2S7 Pion
The biggest self-propelled gun in the world — a Soviet 203mm monster firing a 110 kg shell up to 47 km, nuclear-capable, and dragged out of Cold War storage by both Russia and Ukraine for long-range counter-battery duels. Slow and exposed, but it hits like nothing else on the front.
The largest self-propelled gun ever built — a Soviet 203mm "Peony" that hurls a 110 kg shell out to roughly 47 km, was designed in part to fire tactical nuclear rounds, and has been dragged out of Cold War storage by both Russia and Ukraine to fight long-range counter-battery duels. Slow, open-topped and conspicuous, the 2S7 Pion and its upgraded sibling the 2S7M Malka trade survivability for sheer reach and destructive power that nothing else on the front matches.
Overview
The 2S7 Pion (NATO: M1975; "pion" = peony) is a Soviet heavy self-propelled gun built around a massive 203mm 2A44 cannon on a tracked chassis — the biggest-caliber land-based artillery in Russian (and Ukrainian) service. Per Army Recognition, it was designed to engage targets at extreme range, destroy hardened facilities and command posts, and, in its original Cold War role, deliver tactical nuclear projectiles. The improved 2S7M Malka added a better engine, fire-control and faster reloading.

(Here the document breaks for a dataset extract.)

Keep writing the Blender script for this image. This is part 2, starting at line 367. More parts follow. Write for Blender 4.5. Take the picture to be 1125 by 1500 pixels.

Largely retired after the Cold War, both Russia and Ukraine returned the type to service after 2022 for the kind of long-range counter-battery and deep-fires missions the war demands — a striking case of a 1970s heavyweight finding new relevance.
Development
The 2S7 entered Soviet service in 1976, developed at the Kirov Plant in Leningrad around the 2A44 gun (a barrel derived from towed 203mm artillery), with roughly a thousand built through the 1980s, per Wikipedia and Military Factory. It was conceived to give Soviet forces a self-propelled means of striking deep targets — including with nuclear shells — beyond the reach of standard divisional artillery. The upgraded 2S7M Malka followed in the mid-1980s with a new powerplant, improved fire control, an automated loading aid and a larger onboard ammunition stowage, raising rate of fire. After the USSR's collapse the type was largely placed in reserve by both successor states; the 2022 war pulled both fleets out of storage.